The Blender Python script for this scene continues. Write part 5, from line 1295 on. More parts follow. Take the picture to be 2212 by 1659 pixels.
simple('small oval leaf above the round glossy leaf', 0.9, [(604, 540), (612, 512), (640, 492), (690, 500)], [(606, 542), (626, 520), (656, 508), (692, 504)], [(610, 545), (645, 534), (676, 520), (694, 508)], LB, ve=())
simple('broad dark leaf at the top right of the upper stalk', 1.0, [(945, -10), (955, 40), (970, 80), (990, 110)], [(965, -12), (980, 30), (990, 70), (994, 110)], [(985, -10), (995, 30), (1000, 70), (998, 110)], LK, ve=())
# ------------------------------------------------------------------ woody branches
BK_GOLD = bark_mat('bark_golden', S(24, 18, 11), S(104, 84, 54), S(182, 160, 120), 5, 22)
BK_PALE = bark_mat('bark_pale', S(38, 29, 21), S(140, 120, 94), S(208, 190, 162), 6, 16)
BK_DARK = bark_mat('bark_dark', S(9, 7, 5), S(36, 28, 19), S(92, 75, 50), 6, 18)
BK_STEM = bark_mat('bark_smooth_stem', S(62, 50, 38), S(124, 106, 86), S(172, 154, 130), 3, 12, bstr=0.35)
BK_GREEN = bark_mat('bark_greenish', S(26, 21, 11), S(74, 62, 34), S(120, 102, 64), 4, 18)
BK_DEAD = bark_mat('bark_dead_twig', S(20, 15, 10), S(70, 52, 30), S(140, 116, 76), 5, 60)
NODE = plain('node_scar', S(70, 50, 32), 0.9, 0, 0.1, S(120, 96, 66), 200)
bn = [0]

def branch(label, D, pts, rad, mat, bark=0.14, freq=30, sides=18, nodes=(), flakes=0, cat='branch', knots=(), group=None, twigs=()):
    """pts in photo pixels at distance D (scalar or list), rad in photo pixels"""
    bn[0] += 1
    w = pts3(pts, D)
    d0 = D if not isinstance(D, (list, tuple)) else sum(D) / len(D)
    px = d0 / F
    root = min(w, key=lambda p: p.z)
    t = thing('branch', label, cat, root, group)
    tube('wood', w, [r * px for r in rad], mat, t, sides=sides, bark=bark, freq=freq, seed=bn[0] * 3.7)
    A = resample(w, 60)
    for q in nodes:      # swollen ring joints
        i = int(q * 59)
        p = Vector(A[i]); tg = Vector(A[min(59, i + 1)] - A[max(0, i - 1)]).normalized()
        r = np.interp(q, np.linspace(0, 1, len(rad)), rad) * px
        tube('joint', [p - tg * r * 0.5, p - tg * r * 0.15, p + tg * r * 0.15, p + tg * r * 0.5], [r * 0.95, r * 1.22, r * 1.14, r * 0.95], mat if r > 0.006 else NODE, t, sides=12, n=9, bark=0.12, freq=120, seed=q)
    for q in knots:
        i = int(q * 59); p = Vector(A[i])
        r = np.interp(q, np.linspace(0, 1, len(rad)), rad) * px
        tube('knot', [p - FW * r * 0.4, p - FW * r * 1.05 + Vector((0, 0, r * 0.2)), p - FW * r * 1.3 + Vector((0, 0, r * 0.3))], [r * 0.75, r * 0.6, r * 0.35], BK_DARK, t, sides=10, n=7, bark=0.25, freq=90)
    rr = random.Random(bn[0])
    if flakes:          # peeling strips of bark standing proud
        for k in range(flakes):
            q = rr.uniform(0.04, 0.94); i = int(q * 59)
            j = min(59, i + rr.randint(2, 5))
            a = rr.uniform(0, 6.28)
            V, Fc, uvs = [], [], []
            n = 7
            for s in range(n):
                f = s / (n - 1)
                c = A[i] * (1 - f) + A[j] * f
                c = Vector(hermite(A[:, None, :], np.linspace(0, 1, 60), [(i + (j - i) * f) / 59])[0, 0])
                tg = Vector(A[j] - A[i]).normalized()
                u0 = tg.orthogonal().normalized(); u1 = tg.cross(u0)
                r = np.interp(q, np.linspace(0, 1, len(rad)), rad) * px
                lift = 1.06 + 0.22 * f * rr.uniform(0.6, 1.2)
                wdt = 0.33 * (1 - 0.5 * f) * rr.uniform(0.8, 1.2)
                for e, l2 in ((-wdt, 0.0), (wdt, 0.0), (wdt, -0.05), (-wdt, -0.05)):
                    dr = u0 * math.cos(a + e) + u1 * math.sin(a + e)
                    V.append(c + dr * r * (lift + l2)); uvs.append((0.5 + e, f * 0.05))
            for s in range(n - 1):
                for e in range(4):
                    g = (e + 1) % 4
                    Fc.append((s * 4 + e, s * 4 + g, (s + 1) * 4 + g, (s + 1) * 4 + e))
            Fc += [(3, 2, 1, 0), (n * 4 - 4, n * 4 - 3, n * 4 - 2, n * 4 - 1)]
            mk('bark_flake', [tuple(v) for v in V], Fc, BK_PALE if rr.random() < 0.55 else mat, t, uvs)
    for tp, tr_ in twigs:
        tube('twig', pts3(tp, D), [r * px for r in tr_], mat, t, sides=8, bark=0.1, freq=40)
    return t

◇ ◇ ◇

TASK OBJECTIVE ::
Return all of the data precisely as it appears.

EXERCISE ANSWER ::
The Blender Python script for this scene continues. Write part 5, from line 1295 on. More parts follow. Take the picture to be 2212 by 1659 pixels.
simple('small oval leaf above the round glossy leaf', 0.9, [(604, 540), (612, 512), (640, 492), (690, 500)], [(606, 542), (626, 520), (656, 508), (692, 504)], [(610, 545), (645, 534), (676, 520), (694, 508)], LB, ve=())
simple('broad dark leaf at the top right of the upper stalk', 1.0, [(945, -10), (955, 40), (970, 80), (990, 110)], [(965, -12), (980, 30), (990, 70), (994, 110)], [(985, -10), (995, 30), (1000, 70), (998, 110)], LK, ve=())
# ------------------------------------------------------------------ woody branches
BK_GOLD = bark_mat('bark_golden', S(24, 18, 11), S(104, 84, 54), S(182, 160, 120), 5, 22)
BK_PALE = bark_mat('bark_pale', S(38, 29, 21), S(140, 120, 94), S(208, 190, 162), 6, 16)
BK_DARK = bark_mat('bark_dark', S(9, 7, 5), S(36, 28, 19), S(92, 75, 50), 6, 18)
BK_STEM = bark_mat('bark_smooth_stem', S(62, 50, 38), S(124, 106, 86), S(172, 154, 130), 3, 12, bstr=0.35)
BK_GREEN = bark_mat('bark_greenish', S(26, 21, 11), S(74, 62, 34), S(120, 102, 64), 4, 18)
BK_DEAD = bark_mat('bark_dead_twig', S(20, 15, 10), S(70, 52, 30), S(140, 116, 76), 5, 60)
NODE = plain('node_scar', S(70, 50, 32), 0.9, 0, 0.1, S(120, 96, 66), 200)
bn = [0]

def branch(label, D, pts, rad, mat, bark=0.14, freq=30, sides=18, nodes=(), flakes=0, cat='branch', knots=(), group=None, twigs=()):
    """pts in photo pixels at distance D (scalar or list), rad in photo pixels"""
    bn[0] += 1
    w = pts3(pts, D)
    d0 = D if not isinstance(D, (list, tuple)) else sum(D) / len(D)
    px = d0 / F
    root = min(w, key=lambda p: p.z)
    t = thing('branch', label, cat, root, group)
    tube('wood', w, [r * px for r in rad], mat, t, sides=sides, bark=bark, freq=freq, seed=bn[0] * 3.7)
    A = resample(w, 60)
    for q in nodes:      # swollen ring joints
        i = int(q * 59)
        p = Vector(A[i]); tg = Vector(A[min(59, i + 1)] - A[max(0, i - 1)]).normalized()
        r = np.interp(q, np.linspace(0, 1, len(rad)), rad) * px
        tube('joint', [p - tg * r * 0.5, p - tg * r * 0.15, p + tg * r * 0.15, p + tg * r * 0.5], [r * 0.95, r * 1.22, r * 1.14, r * 0.95], mat if r > 0.006 else NODE, t, sides=12, n=9, bark=0.12, freq=120, seed=q)
    for q in knots:
        i = int(q * 59); p = Vector(A[i])
        r = np.interp(q, np.linspace(0, 1, len(rad)), rad) * px
        tube('knot', [p - FW * r * 0.4, p - FW * r * 1.05 + Vector((0, 0, r * 0.2)), p - FW * r * 1.3 + Vector((0, 0, r * 0.3))], [r * 0.75, r * 0.6, r * 0.35], BK_DARK, t, sides=10, n=7, bark=0.25, freq=90)
    rr = random.Random(bn[0])
    if flakes:          # peeling strips of bark standing proud
        for k in range(flakes):
            q = rr.uniform(0.04, 0.94); i = int(q * 59)
            j = min(59, i + rr.randint(2, 5))
            a = rr.uniform(0, 6.28)
            V, Fc, uvs = [], [], []
            n = 7
            for s in range(n):
                f = s / (n - 1)
                c = A[i] * (1 - f) + A[j] * f
                c = Vector(hermite(A[:, None, :], np.linspace(0, 1, 60), [(i + (j - i) * f) / 59])[0, 0])
                tg = Vector(A[j] - A[i]).normalized()
                u0 = tg.orthogonal().normalized(); u1 = tg.cross(u0)
                r = np.interp(q, np.linspace(0, 1, len(rad)), rad) * px
                lift = 1.06 + 0.22 * f * rr.uniform(0.6, 1.2)
                wdt = 0.33 * (1 - 0.5 * f) * rr.uniform(0.8, 1.2)
                for e, l2 in ((-wdt, 0.0), (wdt, 0.0), (wdt, -0.05), (-wdt, -0.05)):
                    dr = u0 * math.cos(a + e) + u1 * math.sin(a + e)
                    V.append(c + dr * r * (lift + l2)); uvs.append((0.5 + e, f * 0.05))
            for s in range(n - 1):
                for e in range(4):
                    g = (e + 1) % 4
                    Fc.append((s * 4 + e, s * 4 + g, (s + 1) * 4 + g, (s + 1) * 4 + e))
            Fc += [(3, 2, 1, 0), (n * 4 - 4, n * 4 - 3, n * 4 - 2, n * 4 - 1)]
            mk('bark_flake', [tuple(v) for v in V], Fc, BK_PALE if rr.random() < 0.55 else mat, t, uvs)
    for tp, tr_ in twigs:
        tube('twig', pts3(tp, D), [r * px for r in tr_], mat, t, sides=8, bark=0.1, freq=40)
    return t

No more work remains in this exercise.